Here, SCOTUS has not ruled on the merits, but apparently decided the greater harm as between the parties is to the government in not being able to mass deport paroled immigrants versus the individuals who will be deported while the legal wrangling works its way through the courts.
 
Here, SCOTUS has not ruled on the merits, but apparently decided the greater harm as between the parties is to the government in not being able to mass deport paroled immigrants versus the individuals who will be deported while the legal wrangling works its way through the courts.
This has been a consistent theme when granting the stays. The Supreme Court seems to be under the impression that the inability to enforce a just-passed law or regulation is an irreparable injury, despite the fact that the law or regulation have not existed before and we got alone just fine. Meanwhile, being deported is just kinda, you know, one of life's obstacles.

I had been somewhat optimistic about the court coming around after the habeus rulings. Well, that's not true. I was hopeful. No longer. It's clear the Justices have developed a new technology of fascism. Obviously, they are reluctant to, you know, be actual fascists, as they would when ruling on the merits in many of these cases. But why be a fascist when you can just let the fascists do whatever they want while mulling over the legal arguments? Obviously, by the time the mass parole case is decided on the merits . . . well, there won't be a case any more because the whole class will have been deported. So the court gave Trump what he wanted, without having to do so in writing.

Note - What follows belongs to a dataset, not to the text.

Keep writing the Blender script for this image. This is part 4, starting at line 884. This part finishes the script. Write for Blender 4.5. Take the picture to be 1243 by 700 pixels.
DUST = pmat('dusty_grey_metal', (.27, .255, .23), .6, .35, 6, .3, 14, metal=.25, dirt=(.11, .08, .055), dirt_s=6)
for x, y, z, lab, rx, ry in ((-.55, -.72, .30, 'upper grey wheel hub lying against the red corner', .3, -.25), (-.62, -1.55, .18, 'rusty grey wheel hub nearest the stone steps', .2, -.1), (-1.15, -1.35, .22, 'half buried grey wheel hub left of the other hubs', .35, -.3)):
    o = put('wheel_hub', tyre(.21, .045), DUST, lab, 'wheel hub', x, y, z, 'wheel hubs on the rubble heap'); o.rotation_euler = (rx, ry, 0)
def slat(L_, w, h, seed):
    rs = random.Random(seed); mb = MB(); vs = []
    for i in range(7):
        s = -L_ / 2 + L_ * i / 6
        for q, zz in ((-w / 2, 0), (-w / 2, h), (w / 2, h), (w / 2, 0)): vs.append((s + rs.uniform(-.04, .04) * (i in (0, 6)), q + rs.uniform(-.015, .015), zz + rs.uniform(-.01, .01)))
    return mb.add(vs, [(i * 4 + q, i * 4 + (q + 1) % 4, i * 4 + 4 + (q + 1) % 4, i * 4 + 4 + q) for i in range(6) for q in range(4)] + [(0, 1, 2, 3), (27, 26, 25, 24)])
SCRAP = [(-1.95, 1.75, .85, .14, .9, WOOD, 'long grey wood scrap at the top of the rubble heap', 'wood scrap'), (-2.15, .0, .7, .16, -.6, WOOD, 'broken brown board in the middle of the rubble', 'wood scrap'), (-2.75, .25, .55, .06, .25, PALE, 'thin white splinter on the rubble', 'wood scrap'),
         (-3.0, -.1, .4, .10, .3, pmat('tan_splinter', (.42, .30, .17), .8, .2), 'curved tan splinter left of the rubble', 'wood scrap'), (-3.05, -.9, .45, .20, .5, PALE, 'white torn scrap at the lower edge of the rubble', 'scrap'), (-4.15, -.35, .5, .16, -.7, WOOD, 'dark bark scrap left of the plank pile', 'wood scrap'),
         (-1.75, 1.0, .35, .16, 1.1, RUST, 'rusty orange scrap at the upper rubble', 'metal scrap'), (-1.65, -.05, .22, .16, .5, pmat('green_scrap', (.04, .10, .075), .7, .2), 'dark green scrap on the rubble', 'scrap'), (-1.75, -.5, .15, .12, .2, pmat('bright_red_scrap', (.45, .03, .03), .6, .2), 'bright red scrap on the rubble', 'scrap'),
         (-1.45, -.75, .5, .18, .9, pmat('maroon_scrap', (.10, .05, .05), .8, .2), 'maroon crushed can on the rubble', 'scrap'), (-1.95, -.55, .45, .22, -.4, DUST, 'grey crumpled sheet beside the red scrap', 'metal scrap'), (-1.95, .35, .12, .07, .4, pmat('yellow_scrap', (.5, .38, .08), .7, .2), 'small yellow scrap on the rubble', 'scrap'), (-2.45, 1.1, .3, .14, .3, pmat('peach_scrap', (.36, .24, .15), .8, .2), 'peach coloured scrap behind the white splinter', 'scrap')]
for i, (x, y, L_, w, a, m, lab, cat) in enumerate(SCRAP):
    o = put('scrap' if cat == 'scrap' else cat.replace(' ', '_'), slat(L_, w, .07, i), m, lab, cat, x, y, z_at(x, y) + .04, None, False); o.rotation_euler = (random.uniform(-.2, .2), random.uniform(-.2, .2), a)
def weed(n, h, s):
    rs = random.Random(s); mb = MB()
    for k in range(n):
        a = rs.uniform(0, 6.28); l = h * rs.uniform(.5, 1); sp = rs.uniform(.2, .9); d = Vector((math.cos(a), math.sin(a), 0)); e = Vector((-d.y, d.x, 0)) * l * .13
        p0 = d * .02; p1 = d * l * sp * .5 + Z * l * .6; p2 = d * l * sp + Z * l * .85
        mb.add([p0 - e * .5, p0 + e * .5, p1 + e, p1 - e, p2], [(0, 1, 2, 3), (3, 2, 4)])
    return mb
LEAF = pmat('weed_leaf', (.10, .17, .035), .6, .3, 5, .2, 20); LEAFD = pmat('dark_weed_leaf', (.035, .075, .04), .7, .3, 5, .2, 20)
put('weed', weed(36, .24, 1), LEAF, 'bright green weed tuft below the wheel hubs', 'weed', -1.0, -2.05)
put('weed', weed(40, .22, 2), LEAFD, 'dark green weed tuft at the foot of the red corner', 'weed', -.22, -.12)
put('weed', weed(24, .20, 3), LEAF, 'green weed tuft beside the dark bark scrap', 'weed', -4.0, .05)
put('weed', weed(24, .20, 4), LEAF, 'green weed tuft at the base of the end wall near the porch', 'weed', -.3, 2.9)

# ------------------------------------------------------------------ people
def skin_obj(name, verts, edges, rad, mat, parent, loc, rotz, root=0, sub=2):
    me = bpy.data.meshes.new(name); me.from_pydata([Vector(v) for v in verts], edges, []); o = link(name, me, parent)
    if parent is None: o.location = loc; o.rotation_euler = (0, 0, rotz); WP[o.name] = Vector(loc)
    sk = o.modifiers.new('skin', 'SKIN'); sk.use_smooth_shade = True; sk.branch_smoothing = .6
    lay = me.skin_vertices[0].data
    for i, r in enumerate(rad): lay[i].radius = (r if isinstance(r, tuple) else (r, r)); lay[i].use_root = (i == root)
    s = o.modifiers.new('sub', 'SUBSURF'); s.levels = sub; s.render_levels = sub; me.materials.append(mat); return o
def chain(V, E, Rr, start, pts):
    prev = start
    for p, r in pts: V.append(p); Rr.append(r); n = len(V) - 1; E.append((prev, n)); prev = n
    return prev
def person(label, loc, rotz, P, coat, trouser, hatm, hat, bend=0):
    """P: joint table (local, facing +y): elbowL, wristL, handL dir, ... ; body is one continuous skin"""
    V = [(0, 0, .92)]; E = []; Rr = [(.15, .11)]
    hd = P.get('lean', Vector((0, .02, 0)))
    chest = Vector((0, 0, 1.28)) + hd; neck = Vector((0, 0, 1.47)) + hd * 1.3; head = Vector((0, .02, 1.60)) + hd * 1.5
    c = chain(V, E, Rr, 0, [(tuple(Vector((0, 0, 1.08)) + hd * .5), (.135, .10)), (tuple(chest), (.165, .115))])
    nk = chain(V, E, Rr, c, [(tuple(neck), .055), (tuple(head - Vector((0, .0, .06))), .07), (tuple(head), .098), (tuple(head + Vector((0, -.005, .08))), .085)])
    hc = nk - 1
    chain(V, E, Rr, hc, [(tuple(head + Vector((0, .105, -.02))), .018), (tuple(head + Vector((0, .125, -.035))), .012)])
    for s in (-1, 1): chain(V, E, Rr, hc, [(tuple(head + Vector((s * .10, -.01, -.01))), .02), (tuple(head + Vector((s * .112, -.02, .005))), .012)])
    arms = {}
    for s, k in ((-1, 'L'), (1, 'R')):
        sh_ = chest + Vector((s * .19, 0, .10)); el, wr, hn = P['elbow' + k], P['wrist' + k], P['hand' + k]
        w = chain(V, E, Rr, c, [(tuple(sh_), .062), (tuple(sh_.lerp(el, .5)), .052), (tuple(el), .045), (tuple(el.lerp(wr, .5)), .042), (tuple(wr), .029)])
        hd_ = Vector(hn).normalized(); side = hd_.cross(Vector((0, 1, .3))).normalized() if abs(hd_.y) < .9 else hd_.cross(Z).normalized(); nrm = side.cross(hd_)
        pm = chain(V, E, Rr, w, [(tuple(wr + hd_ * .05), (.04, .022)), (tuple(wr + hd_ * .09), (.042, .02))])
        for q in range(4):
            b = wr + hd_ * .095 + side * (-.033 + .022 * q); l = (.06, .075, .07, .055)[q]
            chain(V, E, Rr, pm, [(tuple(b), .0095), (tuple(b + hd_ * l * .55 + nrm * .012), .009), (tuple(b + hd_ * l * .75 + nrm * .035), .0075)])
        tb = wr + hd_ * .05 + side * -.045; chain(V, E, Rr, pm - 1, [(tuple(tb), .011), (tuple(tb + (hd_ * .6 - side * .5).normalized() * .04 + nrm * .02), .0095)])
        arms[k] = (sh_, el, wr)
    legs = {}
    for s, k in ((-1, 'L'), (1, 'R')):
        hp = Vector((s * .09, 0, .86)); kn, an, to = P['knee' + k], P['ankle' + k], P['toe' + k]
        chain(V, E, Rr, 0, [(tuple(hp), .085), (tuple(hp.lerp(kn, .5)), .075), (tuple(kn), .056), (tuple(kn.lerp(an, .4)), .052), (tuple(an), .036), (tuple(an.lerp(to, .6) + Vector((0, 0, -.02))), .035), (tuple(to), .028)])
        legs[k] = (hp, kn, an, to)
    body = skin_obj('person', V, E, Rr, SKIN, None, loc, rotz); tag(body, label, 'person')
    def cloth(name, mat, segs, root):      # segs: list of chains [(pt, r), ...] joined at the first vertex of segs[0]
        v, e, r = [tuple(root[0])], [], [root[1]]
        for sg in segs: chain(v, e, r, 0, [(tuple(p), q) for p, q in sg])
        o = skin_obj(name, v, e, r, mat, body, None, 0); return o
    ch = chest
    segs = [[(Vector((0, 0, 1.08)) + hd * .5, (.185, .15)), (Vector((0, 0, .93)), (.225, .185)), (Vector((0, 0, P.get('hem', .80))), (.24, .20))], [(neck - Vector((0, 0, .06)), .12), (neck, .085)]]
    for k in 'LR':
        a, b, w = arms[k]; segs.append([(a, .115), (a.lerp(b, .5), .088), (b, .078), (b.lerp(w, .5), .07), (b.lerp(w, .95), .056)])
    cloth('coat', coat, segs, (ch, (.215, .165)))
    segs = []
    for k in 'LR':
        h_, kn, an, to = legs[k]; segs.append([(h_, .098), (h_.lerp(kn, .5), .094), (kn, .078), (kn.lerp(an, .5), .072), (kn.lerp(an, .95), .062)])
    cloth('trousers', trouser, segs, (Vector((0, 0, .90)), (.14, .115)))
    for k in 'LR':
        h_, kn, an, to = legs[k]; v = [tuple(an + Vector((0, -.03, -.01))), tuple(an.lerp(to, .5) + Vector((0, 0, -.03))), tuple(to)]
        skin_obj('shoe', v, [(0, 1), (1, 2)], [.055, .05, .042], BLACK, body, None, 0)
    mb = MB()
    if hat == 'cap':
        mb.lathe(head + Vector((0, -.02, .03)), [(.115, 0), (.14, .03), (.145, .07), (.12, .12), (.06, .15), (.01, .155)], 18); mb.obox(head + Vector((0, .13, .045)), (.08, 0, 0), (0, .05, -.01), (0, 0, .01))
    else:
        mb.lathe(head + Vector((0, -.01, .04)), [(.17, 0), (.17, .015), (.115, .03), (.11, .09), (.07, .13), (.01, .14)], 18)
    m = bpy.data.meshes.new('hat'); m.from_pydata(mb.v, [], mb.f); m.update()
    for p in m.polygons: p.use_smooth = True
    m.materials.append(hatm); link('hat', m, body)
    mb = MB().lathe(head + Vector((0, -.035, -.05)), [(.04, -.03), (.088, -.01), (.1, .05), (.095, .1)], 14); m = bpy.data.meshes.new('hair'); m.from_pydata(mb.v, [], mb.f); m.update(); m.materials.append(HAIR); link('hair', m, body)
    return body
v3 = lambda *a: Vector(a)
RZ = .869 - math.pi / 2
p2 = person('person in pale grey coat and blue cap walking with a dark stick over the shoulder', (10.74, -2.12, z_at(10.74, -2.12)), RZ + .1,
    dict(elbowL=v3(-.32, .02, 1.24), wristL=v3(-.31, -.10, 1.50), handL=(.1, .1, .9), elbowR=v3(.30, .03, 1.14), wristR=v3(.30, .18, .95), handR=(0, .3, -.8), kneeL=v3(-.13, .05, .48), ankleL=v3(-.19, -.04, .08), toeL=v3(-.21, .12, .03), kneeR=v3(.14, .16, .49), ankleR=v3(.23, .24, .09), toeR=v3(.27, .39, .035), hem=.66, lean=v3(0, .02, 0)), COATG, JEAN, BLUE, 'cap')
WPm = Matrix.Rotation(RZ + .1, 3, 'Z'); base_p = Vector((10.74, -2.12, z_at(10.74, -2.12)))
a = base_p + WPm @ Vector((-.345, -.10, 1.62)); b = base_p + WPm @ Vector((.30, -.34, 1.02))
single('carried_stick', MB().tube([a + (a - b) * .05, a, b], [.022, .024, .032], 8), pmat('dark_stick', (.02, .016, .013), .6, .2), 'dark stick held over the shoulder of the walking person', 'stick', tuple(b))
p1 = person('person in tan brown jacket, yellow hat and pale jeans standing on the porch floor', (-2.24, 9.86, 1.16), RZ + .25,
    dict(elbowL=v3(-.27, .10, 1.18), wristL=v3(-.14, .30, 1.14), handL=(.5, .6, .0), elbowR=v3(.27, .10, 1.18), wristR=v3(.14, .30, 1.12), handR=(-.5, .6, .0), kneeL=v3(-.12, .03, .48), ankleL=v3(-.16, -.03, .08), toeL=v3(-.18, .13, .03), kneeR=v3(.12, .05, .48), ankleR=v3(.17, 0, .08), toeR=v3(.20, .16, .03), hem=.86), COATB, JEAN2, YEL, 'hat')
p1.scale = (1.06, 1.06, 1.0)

It's interesting to note the contrast between this case and the student borrower case.

1. In the student loan case, there was a bullshit lawsuit brought in Texas that the Supreme Court ultimately tossed out because they had accomplished what they wanted in the Biden v. Nebraska case. But note that the district court declined to stay its injunction, meaning that the student loan repayment could not go forward. The 5th Circuit upheld that, and so did the Supreme Court. The Supreme Court granted cert before judgment to weigh in on the matter. While the case was pending before the Supreme Court, the loan forgiveness program was blocked.

The asserted government injury was the same. Biden campaigned on giving student debt relief; Trump campaigned on deportation. The enjoining of the policy implementation was deemed to be an irreparable injury in only one of the two cases. I guess student loan borrowers can just go fuck themselves.

2. In the student loan case, the government wanted to use a statute that authorized student loan modification to modify student loans. Nowhere in the statute does it specify that the modifications have to be case-by-case, but the Supreme Court read that into the statute. Congress would not have given the president such power, they reasoned, and a clear statement of congressional intent would be required. So student loan borrowers -- go fuck yourselves.

But here, the majority is apparently just fine with modifying parole terms in bulk, even though the relevant statute expressly states that it cannot be done that way:

The Secretary of Homeland Security may . . . in his discretion parole into the United States temporarily under such conditions as he may prescribe only on a case-by-case basis for urgent humanitarian reasons or significant public benefit . . . , but such parole of such alien shall not be regarded as an admission of the alien and when the purposes of such parole shall, in the opinion of the Secretary of Homeland Security, have been served the alien shall forthwith return or be returned to the custody

Every single reference in this statute is to "the alien." The parole can only be prescribed on a case by case basis; and when the purpose that parole -- i.e. case by case -- has been lifted, the parole can be revoked for THE ALIEN. Not aliens. THE ALIEN.

Did the majority worry about the major questions doctrine? Apparently not. Did it worry that Congress had not intended to give so much power to the president, as evidenced by the lack of clear statement? Nope.

3. In other words, this decision and Biden v. Nebraska cannot be reconciled. They are in direct opposition. But we knew that already, right? The Six don't really try to appear consistent. They just do what they want to do -- which is to say, they are not jurists.

But just in case anyone is wondering, the Supreme Court told student loan borrowers to drop dead (to invoke a famous newspaper headline), that their concerns are meaningless, and the attempt to give them relief was not an important government injury. But whitey racists who want to deport hundreds of thousands of people? THEIR interests matter.